:: Short problem ::
Only lines with the string "scene" matter here; gather them from the material below.

-- START Data --

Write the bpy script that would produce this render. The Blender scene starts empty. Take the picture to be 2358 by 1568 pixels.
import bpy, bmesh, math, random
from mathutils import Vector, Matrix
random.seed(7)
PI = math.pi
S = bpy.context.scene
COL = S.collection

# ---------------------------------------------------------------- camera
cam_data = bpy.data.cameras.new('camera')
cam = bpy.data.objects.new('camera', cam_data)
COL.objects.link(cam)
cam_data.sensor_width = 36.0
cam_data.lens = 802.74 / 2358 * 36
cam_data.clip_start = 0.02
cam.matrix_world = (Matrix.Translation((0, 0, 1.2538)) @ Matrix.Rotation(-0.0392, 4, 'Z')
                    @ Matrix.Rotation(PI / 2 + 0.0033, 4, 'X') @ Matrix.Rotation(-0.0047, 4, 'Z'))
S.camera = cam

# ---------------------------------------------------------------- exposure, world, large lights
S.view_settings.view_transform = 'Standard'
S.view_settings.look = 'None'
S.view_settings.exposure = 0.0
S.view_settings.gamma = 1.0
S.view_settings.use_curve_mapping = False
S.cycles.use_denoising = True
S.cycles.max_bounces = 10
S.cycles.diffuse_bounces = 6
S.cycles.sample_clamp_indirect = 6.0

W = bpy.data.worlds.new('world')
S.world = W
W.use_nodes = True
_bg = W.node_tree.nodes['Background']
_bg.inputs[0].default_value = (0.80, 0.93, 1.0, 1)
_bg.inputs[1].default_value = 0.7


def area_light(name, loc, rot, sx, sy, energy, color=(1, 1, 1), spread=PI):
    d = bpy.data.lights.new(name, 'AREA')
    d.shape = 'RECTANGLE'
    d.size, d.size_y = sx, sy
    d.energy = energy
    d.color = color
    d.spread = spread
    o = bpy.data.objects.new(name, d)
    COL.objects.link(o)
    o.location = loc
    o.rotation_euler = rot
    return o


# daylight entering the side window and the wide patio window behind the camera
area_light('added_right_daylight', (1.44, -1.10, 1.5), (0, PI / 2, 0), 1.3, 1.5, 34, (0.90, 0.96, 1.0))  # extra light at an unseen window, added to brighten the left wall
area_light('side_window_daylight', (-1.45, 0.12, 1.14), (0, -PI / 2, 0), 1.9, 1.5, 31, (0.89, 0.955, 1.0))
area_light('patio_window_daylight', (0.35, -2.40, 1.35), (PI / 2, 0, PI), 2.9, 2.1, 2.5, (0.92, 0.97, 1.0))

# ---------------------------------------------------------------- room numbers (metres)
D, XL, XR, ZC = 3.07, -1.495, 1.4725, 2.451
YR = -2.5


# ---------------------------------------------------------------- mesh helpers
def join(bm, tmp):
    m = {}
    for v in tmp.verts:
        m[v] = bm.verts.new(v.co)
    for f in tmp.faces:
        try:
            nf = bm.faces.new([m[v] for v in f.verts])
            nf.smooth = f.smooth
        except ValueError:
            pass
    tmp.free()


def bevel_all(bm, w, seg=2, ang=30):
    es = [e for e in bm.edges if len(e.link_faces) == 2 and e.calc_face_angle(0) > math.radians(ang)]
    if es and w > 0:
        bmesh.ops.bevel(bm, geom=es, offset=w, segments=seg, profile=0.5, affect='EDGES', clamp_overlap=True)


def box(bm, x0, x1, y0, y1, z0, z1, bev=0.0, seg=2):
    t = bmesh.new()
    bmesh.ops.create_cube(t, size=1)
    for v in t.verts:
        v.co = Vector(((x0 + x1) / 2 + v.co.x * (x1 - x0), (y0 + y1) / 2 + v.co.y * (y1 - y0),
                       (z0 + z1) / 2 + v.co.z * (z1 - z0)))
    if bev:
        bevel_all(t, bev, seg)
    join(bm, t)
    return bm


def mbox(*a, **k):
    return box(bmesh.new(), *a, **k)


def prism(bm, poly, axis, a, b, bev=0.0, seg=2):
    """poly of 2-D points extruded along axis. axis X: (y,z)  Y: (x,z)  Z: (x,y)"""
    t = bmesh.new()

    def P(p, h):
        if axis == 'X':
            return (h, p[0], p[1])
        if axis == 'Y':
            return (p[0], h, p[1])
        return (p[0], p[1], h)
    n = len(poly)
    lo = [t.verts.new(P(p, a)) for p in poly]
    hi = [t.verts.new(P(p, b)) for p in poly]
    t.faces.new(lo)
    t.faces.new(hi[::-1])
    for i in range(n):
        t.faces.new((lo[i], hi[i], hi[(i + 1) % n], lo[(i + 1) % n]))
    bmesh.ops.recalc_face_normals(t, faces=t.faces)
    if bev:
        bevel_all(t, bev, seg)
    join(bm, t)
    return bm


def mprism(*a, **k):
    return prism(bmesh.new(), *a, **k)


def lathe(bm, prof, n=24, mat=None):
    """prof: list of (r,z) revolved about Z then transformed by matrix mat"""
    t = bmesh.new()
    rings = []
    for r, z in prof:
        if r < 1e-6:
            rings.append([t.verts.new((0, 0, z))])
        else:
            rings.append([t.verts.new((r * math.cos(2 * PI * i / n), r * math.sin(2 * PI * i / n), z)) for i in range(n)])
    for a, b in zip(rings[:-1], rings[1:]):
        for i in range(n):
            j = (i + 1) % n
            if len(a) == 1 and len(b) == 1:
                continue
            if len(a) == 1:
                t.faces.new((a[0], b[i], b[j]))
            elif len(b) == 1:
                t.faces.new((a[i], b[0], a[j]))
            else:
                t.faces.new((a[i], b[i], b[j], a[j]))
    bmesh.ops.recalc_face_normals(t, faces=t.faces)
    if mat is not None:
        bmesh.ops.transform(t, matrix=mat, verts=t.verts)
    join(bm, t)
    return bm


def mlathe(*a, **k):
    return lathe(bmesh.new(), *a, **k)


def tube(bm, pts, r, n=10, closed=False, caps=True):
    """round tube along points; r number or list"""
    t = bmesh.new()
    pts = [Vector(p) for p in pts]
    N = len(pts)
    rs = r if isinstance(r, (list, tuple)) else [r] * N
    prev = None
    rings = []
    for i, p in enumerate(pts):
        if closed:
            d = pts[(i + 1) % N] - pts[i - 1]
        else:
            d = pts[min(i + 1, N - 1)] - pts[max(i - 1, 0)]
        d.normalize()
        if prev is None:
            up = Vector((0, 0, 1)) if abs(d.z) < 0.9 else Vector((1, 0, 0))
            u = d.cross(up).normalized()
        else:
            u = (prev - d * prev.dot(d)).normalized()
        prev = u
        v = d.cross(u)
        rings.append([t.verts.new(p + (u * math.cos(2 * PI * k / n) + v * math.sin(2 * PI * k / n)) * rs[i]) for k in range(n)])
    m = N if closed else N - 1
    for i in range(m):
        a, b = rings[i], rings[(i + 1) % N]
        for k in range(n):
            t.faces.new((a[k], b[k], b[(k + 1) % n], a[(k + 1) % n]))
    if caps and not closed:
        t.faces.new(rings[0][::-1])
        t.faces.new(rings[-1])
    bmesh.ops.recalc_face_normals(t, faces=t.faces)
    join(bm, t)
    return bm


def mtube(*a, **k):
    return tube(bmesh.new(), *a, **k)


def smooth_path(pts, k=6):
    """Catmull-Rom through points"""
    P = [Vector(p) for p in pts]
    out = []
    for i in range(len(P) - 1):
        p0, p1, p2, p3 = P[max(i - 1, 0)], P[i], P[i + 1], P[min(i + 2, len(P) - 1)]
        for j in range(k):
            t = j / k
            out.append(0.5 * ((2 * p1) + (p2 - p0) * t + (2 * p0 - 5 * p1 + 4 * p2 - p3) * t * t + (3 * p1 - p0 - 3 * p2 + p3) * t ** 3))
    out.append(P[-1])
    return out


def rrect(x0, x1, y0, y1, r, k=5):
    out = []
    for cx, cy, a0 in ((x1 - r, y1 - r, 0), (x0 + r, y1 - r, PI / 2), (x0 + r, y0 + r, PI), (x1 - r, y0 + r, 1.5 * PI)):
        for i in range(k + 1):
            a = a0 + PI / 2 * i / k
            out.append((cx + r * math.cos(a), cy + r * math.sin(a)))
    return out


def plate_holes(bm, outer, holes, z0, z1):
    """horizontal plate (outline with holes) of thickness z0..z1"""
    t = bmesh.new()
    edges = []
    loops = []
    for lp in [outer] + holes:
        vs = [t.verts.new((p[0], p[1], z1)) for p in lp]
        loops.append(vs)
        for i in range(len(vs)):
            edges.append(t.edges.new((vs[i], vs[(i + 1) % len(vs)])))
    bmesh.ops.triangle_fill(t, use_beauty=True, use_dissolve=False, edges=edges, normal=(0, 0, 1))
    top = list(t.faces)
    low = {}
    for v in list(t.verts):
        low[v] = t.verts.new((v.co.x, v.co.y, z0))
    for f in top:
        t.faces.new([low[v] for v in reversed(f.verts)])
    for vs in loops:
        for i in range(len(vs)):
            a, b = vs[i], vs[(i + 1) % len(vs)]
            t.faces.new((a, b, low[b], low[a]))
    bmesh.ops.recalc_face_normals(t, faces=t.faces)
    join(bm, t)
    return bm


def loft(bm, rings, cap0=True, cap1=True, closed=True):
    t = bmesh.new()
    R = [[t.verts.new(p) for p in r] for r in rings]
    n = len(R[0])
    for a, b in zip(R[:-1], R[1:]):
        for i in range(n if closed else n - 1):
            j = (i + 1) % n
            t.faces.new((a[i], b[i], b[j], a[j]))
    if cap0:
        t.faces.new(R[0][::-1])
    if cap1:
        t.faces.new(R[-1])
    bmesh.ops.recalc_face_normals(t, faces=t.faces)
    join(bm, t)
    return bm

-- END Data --

:: Solution to the exercise ::
Write the bpy script that would produce this render. The Blender scene starts empty. Take the picture to be 2358 by 1568 pixels.
S = bpy.context.scene